I would like to ask the following:
Is $\mathbb{C}$ the Galois extension of $\mathbb{Q}$?
I considered the Galois extension in a finite field, thus I am stuck here.
I think $\mathbb{C}$ is not the finite extension of $\mathbb{Q}$, because it is not an algebraic extension. ($\pi$ is not algebraic over $\mathbb{Q}$, and we have the proposition "finite extension is algebraic extension").
Please help me.
An extension doesn't need to be algebraic in order to be Galois (at least, not if it hasn't been explicitly required in the definition). There are different conventions regarding that, which give different answers.

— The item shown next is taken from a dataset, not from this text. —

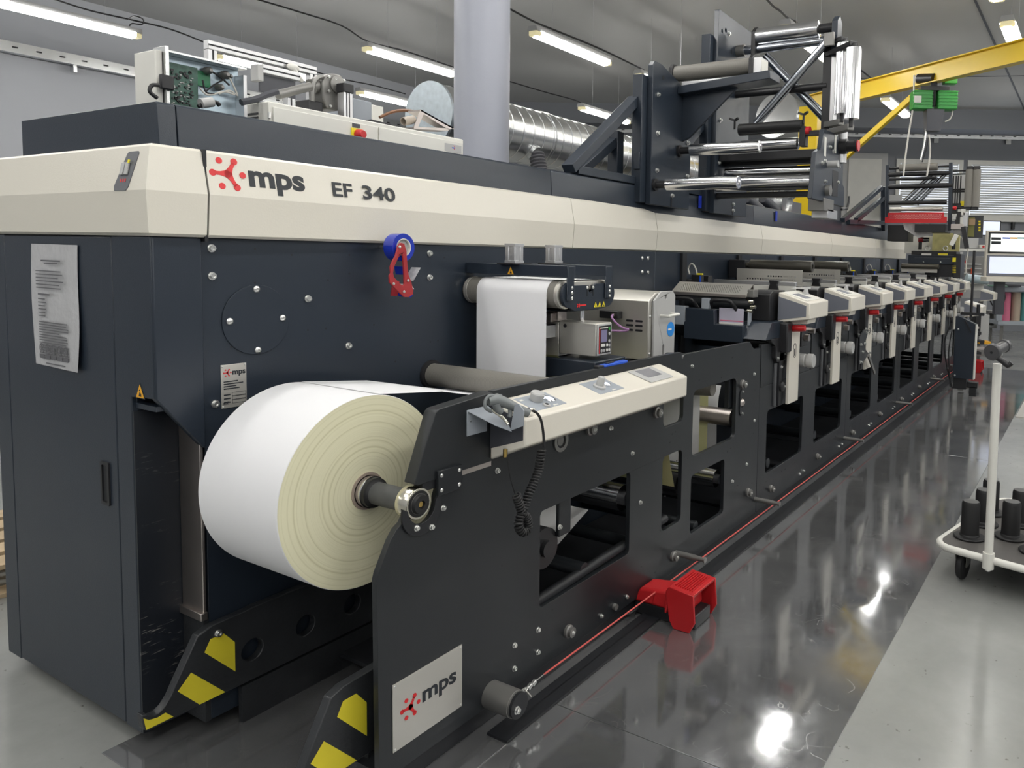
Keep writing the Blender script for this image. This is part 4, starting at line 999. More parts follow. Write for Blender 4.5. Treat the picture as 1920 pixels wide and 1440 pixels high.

Suppose a Galois extension is one that is both separable and normal. Then, every field extension over a field of characteristic zero (like the rationals) is separable, so you only need to check normality, which means every irreducible polynomial in $ \mathbf Q[X] $ which has a root in $ \mathbf C $ splits completely over $ \mathbf C $. This is trivially satisfied in this case because $ \mathbf C $ is algebraically closed - every polynomial in $ \mathbf Q[X] $ splits completely in $ \mathbf C[X] $. As such, the extension $ \mathbf C/\mathbf Q $ is Galois, by definition, even though it's not algebraic.